I think the apple’s rotten right to the core
from all the things passed down
from all the apples coming before
- Charli XCX
My mother said something to me yesterday that has since stuck with me. She pointed to my father and said this is what happens when you let unresolved familial trauma dictate your life. It stuck with me because this simple phrase contorted him in front of my very eyes. He was no longer a vindictive entity in my life. He was a boy. A boy who kicks and punches at the world that took his dad away. A boy left with such a deep wound of loss and confusion he cannot even begin to acknowledge for fear it may be too much to handle.
I have only seen my father weep once. Upon the news of the death of his brother, he called my mother and - halfway through explaining the news- choked. He began to swallow air so desperately that it seemed as though he was determined to inhale the matter that was once his brother. To hold him one final time. Then came the tides. Swallowing his words in a futile attempt to prevent their concrete grip upon the world.
I mention this because I think I, for one, am too comfortable with pointing to my family, the people who are supposed to have it all figured out, and blaming them for the pain and anguish they invite. I am fast to attribute their negative traits to their worth.

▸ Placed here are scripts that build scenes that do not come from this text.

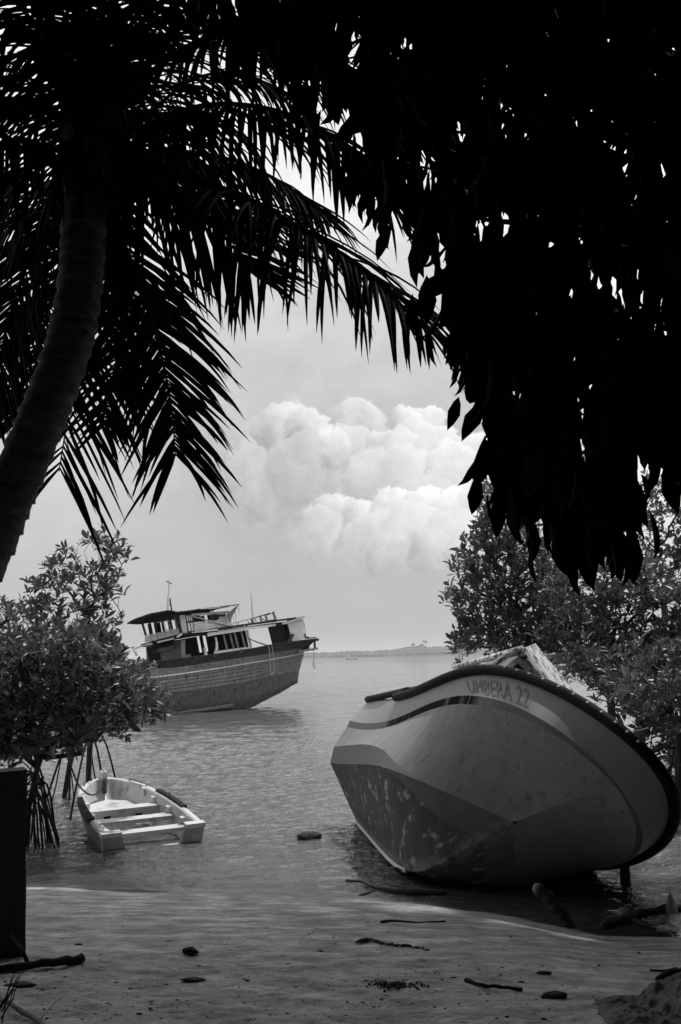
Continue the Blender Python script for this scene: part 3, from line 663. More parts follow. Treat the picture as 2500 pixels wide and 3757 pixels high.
pnt = curve([(200, 430, 1.52), (340, 405, 1.52), (600, 370, 1.50), (880, 330, 1.34), (1040, 295, 1.10), (1150, 270, .82), (1260, 247, .46), (1345, 232, .08)], [(-9.8, .02, -1.4), (-9.0, .45, -1.65), (-7.9, .95, -1.9), (-6, 1.3, -2.15)])
kel = curve([(180, 600, 1.05), (330, 570, 1.05), (600, 545, .95), (840, 525, .78), (980, 518, .56), (1080, 465, .36), (1200, 405, .18), (1335, 325, .03)], [(-9.0, .02, -2.6), (-8.4, .3, -2.8), (-7.4, .6, -2.95), (-6, .8, -3.05)])
def hull_rows(A, B, n): return [A * (1 - k / n) + B * (k / n) for k in range(n + 1)]
def planks(A, B, n, mat, count, seed):
    """n strakes between two hull curves, each sawn into planks: objects of their own"""
    R = hull_rows(A, B, n); rs = np.random.default_rng(seed)
    for r in range(n):
        cuts = np.sort(np.r_[0, np.clip(np.linspace(0, 1, count + 1)[1:-1] + rs.uniform(-.10, .10, count - 1), .03, .97), 1])
        for c in range(count):
            i = np.linspace(cuts[c] * (NW - 1) + .02, cuts[c + 1] * (NW - 1) - .02, 14); ii = np.arange(NW)
            off = rs.uniform(.0, .022); gp = .006 + rs.uniform(0, .01)
            a = np.stack([np.interp(i, ii, R[r][:, k]) for k in range(3)], 1); b = np.stack([np.interp(i, ii, R[r + 1][:, k]) for k in range(3)], 1)
            dn = unit(b - a); a = a + dn * gp; b = b - dn * gp; tn = np.gradient(a, axis=0); nn = unit(np.cross(tn, dn)); nn *= np.sign(nn[:, 1:2] + 1e-9)
            if rs.random() < .012: continue                                     # a plank gone
            m_ = MB(); m_.grid([a - nn * .04, a + nn * off, b + nn * off, b - nn * .04])
            e = len(a); m_.f += [(0, e, 2 * e, 3 * e), (e - 1, 4 * e - 1, 3 * e - 1, 2 * e - 1)]
            m_.build('plank', mat, wreck)
planks(top, bul, 2, 'dark_plank', 5, 1)
planks(bul, led, 3, 'grey_plank', 5, 2)
planks(led, pnt, 5, 'grey_plank', 5, 3)
low = MB(); low.grid(hull_rows(pnt, kel, 6)); low.build('lower_hull', 'low_hull', wreck, True)
fo = hull_rows(pnt, kel, 10); bq = MB()                                        # shell crust low on the hull
for i in range(5200):
    t_ = rng.uniform(.02, 1.0) * (NW - 1); w_ = 1 - abs(rng.normal(0, .16)); w_ = max(w_, .35)
    a = np.array([np.interp(t_, np.arange(NW), pnt[:, k]) for k in range(3)]); b = np.array([np.interp(t_, np.arange(NW), kel[:, k]) for k in range(3)])
    P = a * (1 - w_) + b * w_; s_ = rng.uniform(.012, .035)
    bq.add(np.array([(-s_, 0, -s_), (s_, 0, -s_), (0, 0, s_), (0, s_ * 1.2, 0)]) + P, [(0, 1, 3), (1, 2, 3), (2, 0, 3)])
o_ = bq.build('barnacle_crust', 'barnacle', wreck); o_['kind'] = 'stuff'
stb = MB()
for A, B, n in ((top, bul, 1), (bul, led, 2), (led, pnt, 3), (pnt, kel, 5)): stb.grid([mir(r) for r in hull_rows(A, B, n)])
stb.build('far_side', 'low_hull', wreck)
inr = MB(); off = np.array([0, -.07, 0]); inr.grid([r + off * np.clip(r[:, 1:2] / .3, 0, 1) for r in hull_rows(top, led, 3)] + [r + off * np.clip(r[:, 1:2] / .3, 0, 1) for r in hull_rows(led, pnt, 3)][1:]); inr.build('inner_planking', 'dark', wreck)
dk = MB(); rows = [np.c_[bul[:, 0], bul[:, 1] * s_ * .97, bul[:, 2] + .02] for s_ in (1, .5, 0, -.5, -1)]; dk.grid(rows).build('main_deck', 'dark_wood', wreck)
MB().tube(np.vstack([led + (0, .035, .0)])[6:], .026, 5).build('rubbing_strake', 'house_plank', wreck)
MB().tube(pnt[20:] + (0, .012, .01), .016, 5).build('paint_line_batten', 'grey_plank', wreck)
MB().tube(np.vstack([top + (0, .0, .03)]), [.04] * NW, 5).build('cap_rail', 'dark_wood', wreck)
bat = [SP(kh(x, y), 1.12) for x, y in ((300, 573), (420, 560), (560, 538), (700, 520), (840, 497))]
MB().tube(bat, [.07, .075, .08, .085, .09], 6).build('bilge_batten', 'barnacle', wreck)
post_l = [SP(kh(x, y), .03) for x, y in ((1388, 92), (1365, 170), (1347, 238), (1340, 290), (1336, 328))]
MB().tube(post_l, .06, 6).build('sternpost', 'grey_plank', wreck)

def clip_strip(P, n, lo, hi):          # keep the part of polygon P with lo <= p.n <= hi
    for s_, lim in ((1, lo), (-1, -hi)):
        out = []
        for i in range(len(P)):
            a, b = P[i], P[(i + 1) % len(P)]; da, db = s_ * (a @ n) - lim, s_ * (b @ n) - lim
            if da >= 0: out.append(a)
            if da * db < 0: out.append(a + (b - a) * (da / (da - db)))
        P = out
        if len(P) < 3: return []
    return P
def wall(pts, axis, width, ang, mat, th=.03, name='plank', gone=0., seed=0, out=1, parent=None):
    """boards covering a flat polygon (ship coordinates), one object each"""
    rs = np.random.default_rng(seed); pts = [np.array(p, float) for p in pts]; ax = [k for k in range(3) if k != axis]
    v0 = np.mean([p[axis] for p in pts]); P2 = [p[ax] for p in pts]
    d = unit(P2[1] - P2[0]); r_ = math.radians(ang); d = np.array([d[0] * math.cos(r_) - d[1] * math.sin(r_), d[0] * math.sin(r_) + d[1] * math.cos(r_)])
    n = np.array([-d[1], d[0]]); lo = min(p @ n for p in P2); hi = max(p @ n for p in P2); k = max(1, round((hi - lo) / width)); w = (hi - lo) / k
    for i in range(k):
        c = clip_strip(P2, n, lo + i * w + .006, lo + (i + 1) * w - .006)
        if len(c) < 3 or rs.random() < gone: continue
        o1 = v0 + out * rs.uniform(0, .014); vs = []
        for dep in (o1, o1 - out * th):
            for q_ in c: z_ = np.zeros(3); z_[axis] = dep; z_[ax] = q_; vs.append(z_)
        m = len(c); fs = [tuple(range(m)), tuple(range(2 * m - 1, m - 1, -1))] + [(j, j + m, (j + 1) % m + m, (j + 1) % m) for j in range(m)]
        MB().add(vs, fs).build(name, mat, parent or wreck)
def sbar(a, b, w, name, mat, parent=None, h=None): return MB().bar(a, b, h or w, w, (0, 1, 0)).build(name, mat, parent or wreck)
PS = 1.2                               # port side of the deckhouse
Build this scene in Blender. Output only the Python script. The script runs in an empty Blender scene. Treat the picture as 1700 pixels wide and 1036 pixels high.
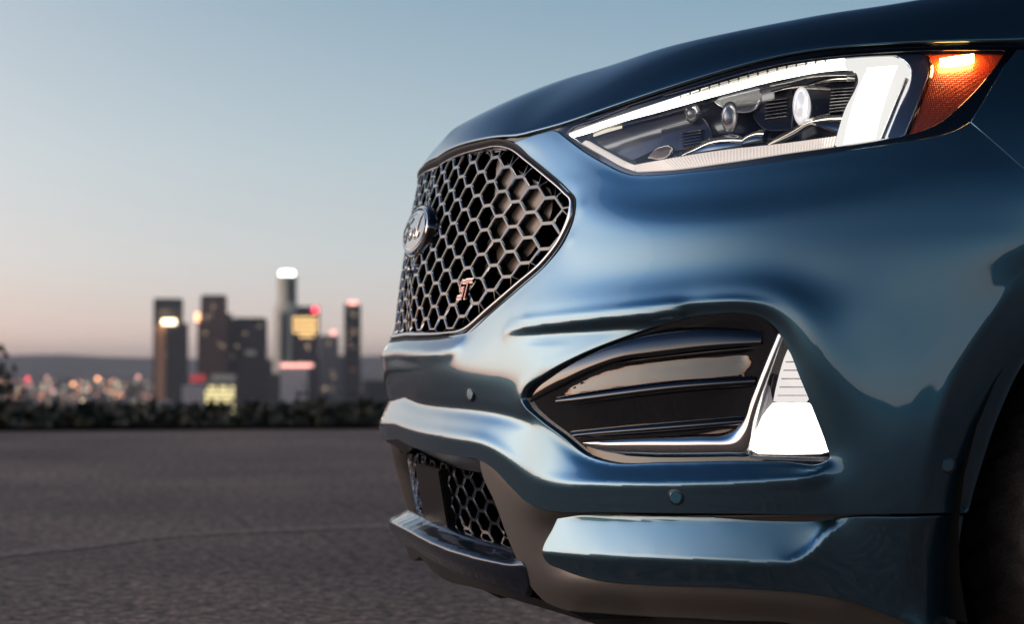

Yet, in that moment when she pointed to the anger and defensiveness in my dad and found its origins not to be determinants of his character but rather an amalgam of his upbringing, he was painfully human. No hint of bravado or emotional distance could mask the visceral pain of a messy divorce, a childhood spent moving from place to place and a consequential inability to cultivate meaningful connection. A mother who greets him with a quirk of a disappointed frown when surveying him, never failing to comment on his choice of clothing or haircut. A mother who would unleash profane screeches for the mere crime of being in her sight, often called 'useless’,‘a burden’ or ‘mistake’ while growing up. He never had a chance to be a kid.
However, his mother recounts the rigorous expectations thrust upon her and her sister as young children during World War Two. It was expected she had to be her own parent, her own provider and her own protector. She learned to live with very little and keep the house running as her mother cried out for her husband on the front lines. She never had a chance to be a kid.
I do not recount these stories to draw sympathy for either of them or, indeed, myself. Instead, it reveals the contextual background of each of them and, in understanding them, you may begin to understand me.
For, we are all products of those who have come before. A concept that is as beautiful as it is suffocating. I am my father’s mother’s mother’s daughter and I may never escape my blood. it will seep through endlessly.
Sometimes I look to my flesh to tell me of my great-great-grandmother. Did she argue with her dad when he refused to let her stay out past her curfew with her friends? Did she learn to curl her hair from her mother? was she anxious for the future?
If nothing else, we are mosaics. we are broken and shattered memories of those who are no longer alive to tell their stories and yet we relive them with each breath.
The apple may be rotten right to the core but it is all we have, so cling on.